→ GIVEN TASK
Begin with the first line of the listing and quote every line through the one containing "R = math.radians"; give only those lines.

→ DATASET SECTION
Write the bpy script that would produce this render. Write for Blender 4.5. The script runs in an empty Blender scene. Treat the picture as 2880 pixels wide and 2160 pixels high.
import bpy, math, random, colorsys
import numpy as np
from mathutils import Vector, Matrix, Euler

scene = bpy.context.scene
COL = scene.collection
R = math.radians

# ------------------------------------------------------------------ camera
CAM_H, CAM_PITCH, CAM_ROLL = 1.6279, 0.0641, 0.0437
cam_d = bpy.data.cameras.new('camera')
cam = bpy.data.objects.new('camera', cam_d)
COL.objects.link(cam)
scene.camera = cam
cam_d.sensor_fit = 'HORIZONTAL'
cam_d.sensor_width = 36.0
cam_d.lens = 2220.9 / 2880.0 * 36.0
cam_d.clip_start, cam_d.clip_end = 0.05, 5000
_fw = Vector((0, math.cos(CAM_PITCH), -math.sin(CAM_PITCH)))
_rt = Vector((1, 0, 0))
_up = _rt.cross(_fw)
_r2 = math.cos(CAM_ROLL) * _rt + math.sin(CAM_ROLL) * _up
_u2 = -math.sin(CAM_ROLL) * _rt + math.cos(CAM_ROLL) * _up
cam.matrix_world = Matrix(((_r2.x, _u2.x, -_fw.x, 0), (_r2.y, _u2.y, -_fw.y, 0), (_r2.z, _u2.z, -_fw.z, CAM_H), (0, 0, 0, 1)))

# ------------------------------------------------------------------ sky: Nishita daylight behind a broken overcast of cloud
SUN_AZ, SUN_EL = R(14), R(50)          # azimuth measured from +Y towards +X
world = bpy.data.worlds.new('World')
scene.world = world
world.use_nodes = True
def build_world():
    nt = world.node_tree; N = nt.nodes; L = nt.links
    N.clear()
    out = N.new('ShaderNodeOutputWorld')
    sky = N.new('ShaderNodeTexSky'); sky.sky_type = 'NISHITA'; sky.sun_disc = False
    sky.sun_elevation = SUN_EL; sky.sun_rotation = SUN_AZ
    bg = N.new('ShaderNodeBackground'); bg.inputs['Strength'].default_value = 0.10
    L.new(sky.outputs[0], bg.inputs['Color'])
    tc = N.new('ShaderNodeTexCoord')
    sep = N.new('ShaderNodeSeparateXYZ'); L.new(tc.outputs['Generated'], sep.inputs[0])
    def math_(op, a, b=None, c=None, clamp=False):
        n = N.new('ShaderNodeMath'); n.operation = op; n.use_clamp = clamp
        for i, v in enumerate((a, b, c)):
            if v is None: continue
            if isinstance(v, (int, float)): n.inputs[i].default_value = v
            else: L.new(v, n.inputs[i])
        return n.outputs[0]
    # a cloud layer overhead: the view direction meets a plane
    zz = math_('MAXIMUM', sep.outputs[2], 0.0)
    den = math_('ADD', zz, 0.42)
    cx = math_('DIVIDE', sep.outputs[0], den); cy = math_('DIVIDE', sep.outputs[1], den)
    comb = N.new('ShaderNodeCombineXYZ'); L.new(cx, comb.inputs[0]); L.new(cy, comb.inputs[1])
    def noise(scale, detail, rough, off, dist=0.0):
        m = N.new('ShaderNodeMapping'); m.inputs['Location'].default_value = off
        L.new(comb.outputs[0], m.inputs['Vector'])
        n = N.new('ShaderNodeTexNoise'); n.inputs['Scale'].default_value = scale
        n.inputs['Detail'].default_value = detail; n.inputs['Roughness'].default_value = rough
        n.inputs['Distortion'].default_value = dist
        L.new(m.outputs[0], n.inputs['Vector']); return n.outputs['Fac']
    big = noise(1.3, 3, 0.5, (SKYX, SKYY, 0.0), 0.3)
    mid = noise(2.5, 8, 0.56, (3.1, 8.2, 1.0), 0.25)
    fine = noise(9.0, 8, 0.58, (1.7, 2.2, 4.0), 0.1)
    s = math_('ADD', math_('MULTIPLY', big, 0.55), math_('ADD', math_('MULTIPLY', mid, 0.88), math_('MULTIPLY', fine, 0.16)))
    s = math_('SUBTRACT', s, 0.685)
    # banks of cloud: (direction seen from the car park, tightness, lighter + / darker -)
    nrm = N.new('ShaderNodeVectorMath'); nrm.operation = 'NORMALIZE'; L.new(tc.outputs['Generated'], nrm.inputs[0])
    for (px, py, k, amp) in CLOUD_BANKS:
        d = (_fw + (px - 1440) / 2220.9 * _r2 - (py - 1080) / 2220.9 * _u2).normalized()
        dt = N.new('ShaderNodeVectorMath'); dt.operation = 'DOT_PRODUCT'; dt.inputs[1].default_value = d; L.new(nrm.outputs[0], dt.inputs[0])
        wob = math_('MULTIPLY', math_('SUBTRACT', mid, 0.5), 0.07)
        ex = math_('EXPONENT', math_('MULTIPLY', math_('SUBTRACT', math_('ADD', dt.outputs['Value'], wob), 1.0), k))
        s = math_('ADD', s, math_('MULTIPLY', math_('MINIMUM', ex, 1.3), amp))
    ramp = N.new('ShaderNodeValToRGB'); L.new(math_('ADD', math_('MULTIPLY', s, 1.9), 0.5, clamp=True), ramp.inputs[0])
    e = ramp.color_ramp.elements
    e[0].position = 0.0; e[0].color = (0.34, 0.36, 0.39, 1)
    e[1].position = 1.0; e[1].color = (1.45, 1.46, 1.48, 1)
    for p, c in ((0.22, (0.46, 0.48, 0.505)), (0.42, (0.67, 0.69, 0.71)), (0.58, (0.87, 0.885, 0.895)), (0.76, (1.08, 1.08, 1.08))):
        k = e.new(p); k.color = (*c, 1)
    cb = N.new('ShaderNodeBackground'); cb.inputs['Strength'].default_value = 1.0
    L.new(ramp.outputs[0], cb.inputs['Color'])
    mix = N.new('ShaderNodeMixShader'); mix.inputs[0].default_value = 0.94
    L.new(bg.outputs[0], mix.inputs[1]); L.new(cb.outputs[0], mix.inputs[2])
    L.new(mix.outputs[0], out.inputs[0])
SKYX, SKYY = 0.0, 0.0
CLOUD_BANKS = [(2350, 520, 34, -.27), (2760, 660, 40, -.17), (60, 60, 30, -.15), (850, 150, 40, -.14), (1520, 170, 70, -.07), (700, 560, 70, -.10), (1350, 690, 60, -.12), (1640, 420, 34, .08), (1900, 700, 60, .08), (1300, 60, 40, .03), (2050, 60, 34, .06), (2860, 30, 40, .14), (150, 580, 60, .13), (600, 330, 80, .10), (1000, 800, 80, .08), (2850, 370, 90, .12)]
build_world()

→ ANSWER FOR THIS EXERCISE
Write the bpy script that would produce this render. Write for Blender 4.5. The script runs in an empty Blender scene. Treat the picture as 2880 pixels wide and 2160 pixels high.
import bpy, math, random, colorsys
import numpy as np
from mathutils import Vector, Matrix, Euler

scene = bpy.context.scene
COL = scene.collection
R = math.radians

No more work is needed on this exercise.